-- begin --

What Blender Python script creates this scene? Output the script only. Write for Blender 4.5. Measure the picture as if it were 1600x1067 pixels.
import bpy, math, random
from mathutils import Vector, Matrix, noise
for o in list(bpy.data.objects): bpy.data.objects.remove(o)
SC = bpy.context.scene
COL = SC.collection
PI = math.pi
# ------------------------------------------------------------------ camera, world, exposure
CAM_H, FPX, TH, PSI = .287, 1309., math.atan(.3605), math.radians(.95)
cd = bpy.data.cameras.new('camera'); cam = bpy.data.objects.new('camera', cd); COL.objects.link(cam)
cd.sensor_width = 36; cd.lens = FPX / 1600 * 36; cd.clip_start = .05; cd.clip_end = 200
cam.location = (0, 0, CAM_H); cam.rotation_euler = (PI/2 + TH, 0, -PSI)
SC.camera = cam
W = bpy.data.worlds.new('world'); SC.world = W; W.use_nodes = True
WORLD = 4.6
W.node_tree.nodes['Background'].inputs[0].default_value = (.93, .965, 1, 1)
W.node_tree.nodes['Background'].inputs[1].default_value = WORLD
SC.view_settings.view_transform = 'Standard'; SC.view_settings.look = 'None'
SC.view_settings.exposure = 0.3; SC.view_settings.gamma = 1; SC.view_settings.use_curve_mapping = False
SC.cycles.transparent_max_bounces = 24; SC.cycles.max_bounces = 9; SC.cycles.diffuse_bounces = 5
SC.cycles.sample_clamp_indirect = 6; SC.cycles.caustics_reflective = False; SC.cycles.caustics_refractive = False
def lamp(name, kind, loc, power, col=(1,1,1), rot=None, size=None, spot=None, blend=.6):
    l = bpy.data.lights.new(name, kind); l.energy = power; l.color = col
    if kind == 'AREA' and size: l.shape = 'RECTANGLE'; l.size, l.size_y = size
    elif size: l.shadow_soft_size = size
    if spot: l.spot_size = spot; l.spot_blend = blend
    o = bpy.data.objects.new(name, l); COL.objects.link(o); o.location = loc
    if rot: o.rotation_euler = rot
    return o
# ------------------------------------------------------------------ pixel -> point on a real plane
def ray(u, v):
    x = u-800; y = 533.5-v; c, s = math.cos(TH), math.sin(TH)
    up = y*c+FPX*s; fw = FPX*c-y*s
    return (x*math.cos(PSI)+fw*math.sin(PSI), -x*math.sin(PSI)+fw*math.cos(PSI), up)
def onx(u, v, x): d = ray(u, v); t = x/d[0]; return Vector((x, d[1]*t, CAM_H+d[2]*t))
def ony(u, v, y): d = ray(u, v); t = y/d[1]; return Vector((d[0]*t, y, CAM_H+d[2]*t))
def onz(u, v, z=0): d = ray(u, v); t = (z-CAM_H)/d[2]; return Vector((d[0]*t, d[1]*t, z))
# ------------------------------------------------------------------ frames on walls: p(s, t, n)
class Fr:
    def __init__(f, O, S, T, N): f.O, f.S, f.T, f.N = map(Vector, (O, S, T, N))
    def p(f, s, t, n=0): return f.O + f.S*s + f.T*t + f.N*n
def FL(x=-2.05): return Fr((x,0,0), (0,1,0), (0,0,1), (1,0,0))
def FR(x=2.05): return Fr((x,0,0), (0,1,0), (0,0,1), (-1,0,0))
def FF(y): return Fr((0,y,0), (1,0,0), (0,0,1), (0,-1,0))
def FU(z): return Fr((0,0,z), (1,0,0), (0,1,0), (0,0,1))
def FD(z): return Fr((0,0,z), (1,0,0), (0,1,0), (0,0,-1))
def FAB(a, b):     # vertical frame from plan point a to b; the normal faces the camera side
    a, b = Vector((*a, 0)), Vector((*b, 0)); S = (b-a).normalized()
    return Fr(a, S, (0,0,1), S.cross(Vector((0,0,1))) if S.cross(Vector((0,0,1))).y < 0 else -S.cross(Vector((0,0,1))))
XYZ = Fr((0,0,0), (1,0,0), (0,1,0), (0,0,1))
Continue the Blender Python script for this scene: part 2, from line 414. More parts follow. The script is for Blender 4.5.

-- end --

**AIM OF THE TASK:** Repeat each entry word for word.

**ANSWER BELOW:**
What Blender Python script creates this scene? Output the script only. Write for Blender 4.5. Measure the picture as if it were 1600x1067 pixels.
import bpy, math, random
from mathutils import Vector, Matrix, noise
for o in list(bpy.data.objects): bpy.data.objects.remove(o)
SC = bpy.context.scene
COL = SC.collection
PI = math.pi
# ------------------------------------------------------------------ camera, world, exposure
CAM_H, FPX, TH, PSI = .287, 1309., math.atan(.3605), math.radians(.95)
cd = bpy.data.cameras.new('camera'); cam = bpy.data.objects.new('camera', cd); COL.objects.link(cam)
cd.sensor_width = 36; cd.lens = FPX / 1600 * 36; cd.clip_start = .05; cd.clip_end = 200
cam.location = (0, 0, CAM_H); cam.rotation_euler = (PI/2 + TH, 0, -PSI)
SC.camera = cam
W = bpy.data.worlds.new('world'); SC.world = W; W.use_nodes = True
WORLD = 4.6
W.node_tree.nodes['Background'].inputs[0].default_value = (.93, .965, 1, 1)
W.node_tree.nodes['Background'].inputs[1].default_value = WORLD
SC.view_settings.view_transform = 'Standard'; SC.view_settings.look = 'None'
SC.view_settings.exposure = 0.3; SC.view_settings.gamma = 1; SC.view_settings.use_curve_mapping = False
SC.cycles.transparent_max_bounces = 24; SC.cycles.max_bounces = 9; SC.cycles.diffuse_bounces = 5
SC.cycles.sample_clamp_indirect = 6; SC.cycles.caustics_reflective = False; SC.cycles.caustics_refractive = False
def lamp(name, kind, loc, power, col=(1,1,1), rot=None, size=None, spot=None, blend=.6):
    l = bpy.data.lights.new(name, kind); l.energy = power; l.color = col
    if kind == 'AREA' and size: l.shape = 'RECTANGLE'; l.size, l.size_y = size
    elif size: l.shadow_soft_size = size
    if spot: l.spot_size = spot; l.spot_blend = blend
    o = bpy.data.objects.new(name, l); COL.objects.link(o); o.location = loc
    if rot: o.rotation_euler = rot
    return o
# ------------------------------------------------------------------ pixel -> point on a real plane
def ray(u, v):
    x = u-800; y = 533.5-v; c, s = math.cos(TH), math.sin(TH)
    up = y*c+FPX*s; fw = FPX*c-y*s
    return (x*math.cos(PSI)+fw*math.sin(PSI), -x*math.sin(PSI)+fw*math.cos(PSI), up)
def onx(u, v, x): d = ray(u, v); t = x/d[0]; return Vector((x, d[1]*t, CAM_H+d[2]*t))
def ony(u, v, y): d = ray(u, v); t = y/d[1]; return Vector((d[0]*t, y, CAM_H+d[2]*t))
def onz(u, v, z=0): d = ray(u, v); t = (z-CAM_H)/d[2]; return Vector((d[0]*t, d[1]*t, z))
# ------------------------------------------------------------------ frames on walls: p(s, t, n)
class Fr:
    def __init__(f, O, S, T, N): f.O, f.S, f.T, f.N = map(Vector, (O, S, T, N))
    def p(f, s, t, n=0): return f.O + f.S*s + f.T*t + f.N*n
def FL(x=-2.05): return Fr((x,0,0), (0,1,0), (0,0,1), (1,0,0))
def FR(x=2.05): return Fr((x,0,0), (0,1,0), (0,0,1), (-1,0,0))
def FF(y): return Fr((0,y,0), (1,0,0), (0,0,1), (0,-1,0))
def FU(z): return Fr((0,0,z), (1,0,0), (0,1,0), (0,0,1))
def FD(z): return Fr((0,0,z), (1,0,0), (0,1,0), (0,0,-1))
def FAB(a, b):     # vertical frame from plan point a to b; the normal faces the camera side
    a, b = Vector((*a, 0)), Vector((*b, 0)); S = (b-a).normalized()
    return Fr(a, S, (0,0,1), S.cross(Vector((0,0,1))) if S.cross(Vector((0,0,1))).y < 0 else -S.cross(Vector((0,0,1))))
XYZ = Fr((0,0,0), (1,0,0), (0,1,0), (0,0,1))
Continue the Blender Python script for this scene: part 2, from line 414. More parts follow. The script is for Blender 4.5.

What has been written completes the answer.